4. Black Dahlia Murder — “On Stirring Seas of Salted Blood”

The Black Dahlia Murder have long occupied my stable of go-to melodic death metal bands. And vocalist Trevor Strnad is also a horror nerd who I’d love to share a beer — or several — with. In their early days, they faced a veritable army of naysayers, often wrongly tossed in with the metalcore scene. And that’s fine by me. I’ve had Norma Jean and Darkest Hour on heavy rotation for almost two decades. But let’s call a spade a spade. These guys are death metal to the core — pun very much intended. I think this pigeonholing had more to do with their willingness to tour with literally any heavy band you could feasibly name, many of which veered more into hardcore territory. And these efforts paid off. Their music has been nothing if not consistent through the years, each record somehow tighter than the last. It seems like Ritual is often forgotten, existing smack dab in the middle of their catalogue, but they take some real risks on this record, adding to the mix several odd time signatures and even a song that borders on — wait for it — hardcore.

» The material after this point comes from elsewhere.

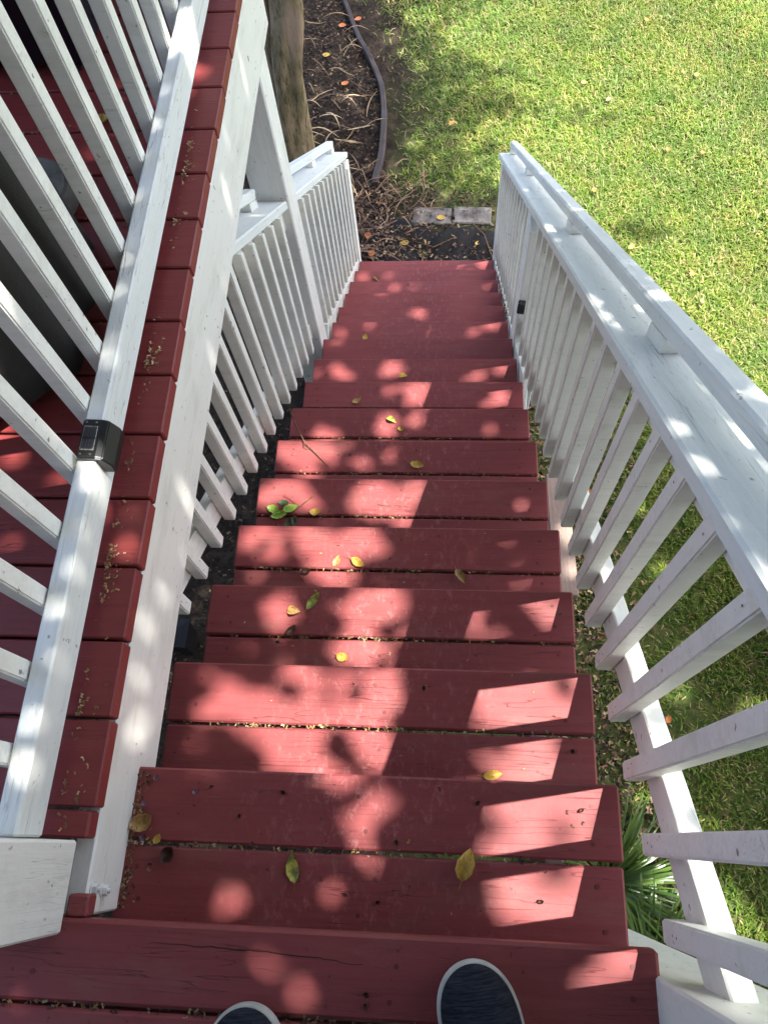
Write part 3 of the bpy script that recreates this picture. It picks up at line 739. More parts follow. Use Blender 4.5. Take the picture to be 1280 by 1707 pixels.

5. Judas Priest — “Lochness”

For nearly fifteen years, the world spun on its axis without a single Judas Priest album to feature the almighty Rob Halford. And while Tim Owens filled the void quite nicely, you could sense a sigh of relief when the band released Angel of Retribution in 2005. I’m not sure many long-time fans would rank it near the top of their lists — nor would I — but it produced some memorable songs still used in their set list today. For my money, the most interesting track on Angel is “Lochness,” the thirteen-minute closer that could’ve been an album in and of itself. It stands out as the most varied and epic of the bunch, a drawn-out melodic intro giving way to a borderline-Sabbath riff before finally settling into a mid-tempo groove that’s oh so perfect for the subject matter.